The first campaign in Romagna—Imola surrenders—Caterina Sforza, the type of the virago—Caesar enters Forli—Death of Cardinal Giovanni Borgia—Return of Ludovico il Moro to Milan—Caesar goes to Rome—His entrance into the city—He is invested with the Vicariate of Romagna—Delegates from Imola and Forli request the Pope to appoint Caesar Governor—Caesar is made Gonfalonier of the Church—His oath—Caesar’s physical strength—His personal appearance.

The campaign in Romagna had been decided upon and Caesar found himself at the head of a thoroughly disciplined and well-equipped force of about sixteen thousand men who were held in camp at Cesena.

Cardinal Giuliano della Rovere, whose brother was assured Sinigaglia by the betrothal of his nephew, Francesco, with Angela Borgia, abandoned his kinsmen, the Riario, to their destruction. In a letter dated October 12, 1499, the cardinal thanked the Pope for the proposed marriage and promised to look after Valentino’s interests with the King of France.

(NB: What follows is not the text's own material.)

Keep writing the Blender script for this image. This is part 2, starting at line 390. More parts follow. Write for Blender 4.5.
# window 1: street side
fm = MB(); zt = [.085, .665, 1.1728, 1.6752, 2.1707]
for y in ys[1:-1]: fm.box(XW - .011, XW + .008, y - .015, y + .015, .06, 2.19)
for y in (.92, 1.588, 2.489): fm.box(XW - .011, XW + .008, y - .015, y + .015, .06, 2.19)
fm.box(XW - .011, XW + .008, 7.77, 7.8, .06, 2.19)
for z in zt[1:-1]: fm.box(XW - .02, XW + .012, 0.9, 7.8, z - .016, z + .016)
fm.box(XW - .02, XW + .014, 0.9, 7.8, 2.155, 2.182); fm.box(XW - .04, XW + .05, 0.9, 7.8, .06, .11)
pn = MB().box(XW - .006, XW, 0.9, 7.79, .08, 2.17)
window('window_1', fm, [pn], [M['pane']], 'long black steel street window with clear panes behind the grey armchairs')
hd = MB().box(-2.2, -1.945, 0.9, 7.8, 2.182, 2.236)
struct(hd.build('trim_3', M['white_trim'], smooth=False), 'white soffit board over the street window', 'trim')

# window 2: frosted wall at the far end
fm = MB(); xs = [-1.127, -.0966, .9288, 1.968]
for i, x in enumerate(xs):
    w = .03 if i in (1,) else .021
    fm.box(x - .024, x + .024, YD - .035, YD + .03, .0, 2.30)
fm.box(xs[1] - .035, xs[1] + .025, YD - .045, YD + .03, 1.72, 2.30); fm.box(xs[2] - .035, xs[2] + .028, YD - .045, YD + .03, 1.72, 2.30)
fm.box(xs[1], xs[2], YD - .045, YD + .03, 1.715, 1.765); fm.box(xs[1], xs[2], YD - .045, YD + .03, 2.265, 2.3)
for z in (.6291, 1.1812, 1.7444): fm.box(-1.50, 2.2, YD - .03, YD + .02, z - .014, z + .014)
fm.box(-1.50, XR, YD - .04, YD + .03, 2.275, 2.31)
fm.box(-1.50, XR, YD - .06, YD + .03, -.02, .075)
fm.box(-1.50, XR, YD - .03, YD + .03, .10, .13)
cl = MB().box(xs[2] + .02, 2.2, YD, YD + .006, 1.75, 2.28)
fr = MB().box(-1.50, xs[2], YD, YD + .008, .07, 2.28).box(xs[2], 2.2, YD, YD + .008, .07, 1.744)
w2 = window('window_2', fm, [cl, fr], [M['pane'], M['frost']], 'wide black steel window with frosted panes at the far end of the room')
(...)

November 9th the army broke camp, Caesar taking the cavalry to Piacenza, whence, accompanied by the Bishop of Tulle and a single servant, he came quietly to Rome and remained at the Vatican with the Pope until the 24th, when he rejoined his troops and set out for Imola. Girolamo Riario’s wife, Caterina Sforza, had been given Imola as part of her dowry and, her husband having died in 1488, she acted as regent for her son Ottaviano. Of Caterina Sforza Gregorovius says: “The grandchild of the great Francesco Sforza of Milan, natural daughter of Galeazzo Maria and sister of Bianca, wife of the Emperor Maximilian, she was the ideal of the heroic women of Italy who were found not merely in the poems of Bojardo and Ariosto but also in real life. To understand the evolution of such personalities, in whom beauty and culture, courage and reason, sensuality and cruelty combined to produce a singular organisation, we must be familiar with the conditions from which they sprang—Caterina Sforza’s experiences made her the amazon that she was.”

Shortly after her marriage to the untutored nephew of Sixtus IV., Girolamo Riario, Count of Forli, her father met a tyrant’s death in Milan. Subsequently her husband was stabbed to death and his naked body flung from the walls of the castle of Forli by conspirators. Caterina, however, ferociously avenged the murder of her husband and succeeded in holding his estates for her children. Six years later her brother, Gian Galeazzo, died of poison administered by Ludovico il Moro. Finally her second husband, Giacomo Feo of Savona, was slain by conspirators in Forli, and the heroic Caterina mounted her charger and with a small body of men pursued them to their lair and put them all to the sword, with their women and children—thus she deserved Sanudo’s description, “a courageous woman and most cruel virago.”

Towns taken by assault
Towns surrendered

MAP OF THE CAMPAIGN IN ROMAGNA. TOWNS UNDER CAESAR BORGIA’S RULE.

She ruled her little domain with force and cunning; and later, when she fell into Caesar’s clutches, few lamented her fate and Giangiacomo Trivulzio cynically remarked: “She has now fallen into the hands of two men who can satisfy all her desires.”

She was a woman of heroic character, such as the Renaissance described as a virago, a term expressive of admiration, not reproach. The virago corresponded to the man who possessed what the Italian called virtu, which has nothing to do with virtue, but which comprises energy, intellect, will, the sum total of attributes which enabled a man successfully to cope with his adversaries—in brief, the qualities most dear to the Italian heart of the fifteenth century.